Troisièmement, si les enseignants ne donnent pas suffisamment de sens aux apprentissages, la remédiation ne viendrait-elle pas plutôt d’une meilleure offre de formation pédagogique à leur égard ; plutôt qu’une injonction à la transdisciplinarité pour des enseignants dont les compétences riches résident dans leurs capacité à transmettre des savoirs fondamentaux dans les disciplines pour lesquels ils se sont formés ?
Cette réforme permettrait un suivi plus individualisé des élèves ?
La réforme introduit un accompagnement personnalisé à tous les niveaux, sur le modèle de ce qui se fait déjà en 6e. Or, cet accompagnement n’a rien de personnalisé, étant donné l’obligation que tous les élèves aient le même nombre d’heures d’enseignement et que les moyens donnés sont insuffisants pour constituer des groupes réduits, en accompagnement personnalisé mais aussi dans les enseignements pratiques interdisciplinaires.
Cette réforme donnerait la priorité à l’enseignement des langues vivantes ?
Introduction d’une LV2 en 5e, retour à 4 heures de LV1 en 6e, l’ambition semble affichée.
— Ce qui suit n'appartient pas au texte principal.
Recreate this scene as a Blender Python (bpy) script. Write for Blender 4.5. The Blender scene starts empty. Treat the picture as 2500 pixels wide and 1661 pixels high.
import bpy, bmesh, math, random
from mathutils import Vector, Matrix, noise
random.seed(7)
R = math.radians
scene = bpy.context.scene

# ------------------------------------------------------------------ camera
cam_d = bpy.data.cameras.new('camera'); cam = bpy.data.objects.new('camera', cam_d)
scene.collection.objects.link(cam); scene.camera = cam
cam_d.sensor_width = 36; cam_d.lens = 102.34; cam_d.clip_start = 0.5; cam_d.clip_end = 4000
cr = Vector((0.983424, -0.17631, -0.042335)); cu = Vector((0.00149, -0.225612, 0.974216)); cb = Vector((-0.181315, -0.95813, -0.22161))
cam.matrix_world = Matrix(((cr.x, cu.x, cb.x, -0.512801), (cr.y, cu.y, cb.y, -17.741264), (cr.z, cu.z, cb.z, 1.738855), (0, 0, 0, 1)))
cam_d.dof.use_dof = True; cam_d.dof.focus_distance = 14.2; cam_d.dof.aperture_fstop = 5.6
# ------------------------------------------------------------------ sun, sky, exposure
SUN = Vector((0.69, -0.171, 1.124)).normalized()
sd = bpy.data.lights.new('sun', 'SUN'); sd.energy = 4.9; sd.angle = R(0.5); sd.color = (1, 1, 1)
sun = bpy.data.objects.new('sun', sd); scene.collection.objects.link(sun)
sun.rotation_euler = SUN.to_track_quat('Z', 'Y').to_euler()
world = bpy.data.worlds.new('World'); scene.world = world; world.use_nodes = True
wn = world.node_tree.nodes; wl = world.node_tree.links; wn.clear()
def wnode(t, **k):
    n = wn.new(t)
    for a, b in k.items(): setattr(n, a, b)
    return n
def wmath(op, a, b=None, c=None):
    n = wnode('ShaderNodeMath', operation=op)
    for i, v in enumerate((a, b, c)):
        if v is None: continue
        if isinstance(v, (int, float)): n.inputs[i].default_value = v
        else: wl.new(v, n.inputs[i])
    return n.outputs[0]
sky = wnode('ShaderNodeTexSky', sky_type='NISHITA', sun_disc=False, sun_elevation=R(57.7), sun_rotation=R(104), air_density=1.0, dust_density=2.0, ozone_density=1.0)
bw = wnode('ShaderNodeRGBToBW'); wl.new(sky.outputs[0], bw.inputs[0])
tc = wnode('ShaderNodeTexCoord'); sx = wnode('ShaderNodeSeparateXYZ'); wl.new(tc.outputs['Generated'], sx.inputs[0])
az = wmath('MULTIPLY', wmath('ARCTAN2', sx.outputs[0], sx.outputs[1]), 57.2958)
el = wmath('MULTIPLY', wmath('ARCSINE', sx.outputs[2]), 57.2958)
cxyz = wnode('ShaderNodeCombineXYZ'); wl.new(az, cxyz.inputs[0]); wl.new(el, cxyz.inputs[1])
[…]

Pourtant, avec 2h30 d’enseignement en LV2 de la 5e à la 3e, au lieu de 3h hebdomadaires en 4e et 3e, les enseignants et les élèves ne disposeront pas du temps nécessaire chaque semaine pour permettre aux élèves d’assimiler les structures de la langue apprise en LV2.
Cette réforme serait ambitieuse pour les collégiens ?
Effectivement nous fonctionnons sur un système d’enseignement disciplinaire, et sommes convaincus que c’est là l’un des meilleurs moyens pour que nos élèves comprennent et assimilent les savoirs fondamentaux que nous maîtrisons le mieux dans les disciplines qui nous passionnent et pour lesquelles nous avons été formés.
En quoi faire de l’interdisciplinarité, une règle serait plus ambitieux ? Les projets transdisciplinaires sont fréquents dans les établissements : voyages, sorties, projets divers autour de thèmes précis... Les parcours diversifiés et itinéraires de découvertes avaient déjà été instaurés et pourtant ils ne semblent pas avoir fait leurs preuves.
Des heures disciplinaires en moins, des enseignements qui disparaissent, de la transdisciplinarité sans temps de concertation pour les enseignants, cette réforme ressemble davantage à de l’austérité qu’à une volonté de créer un collège public plus ambitieux.
Informez-vous et informez autour de vous.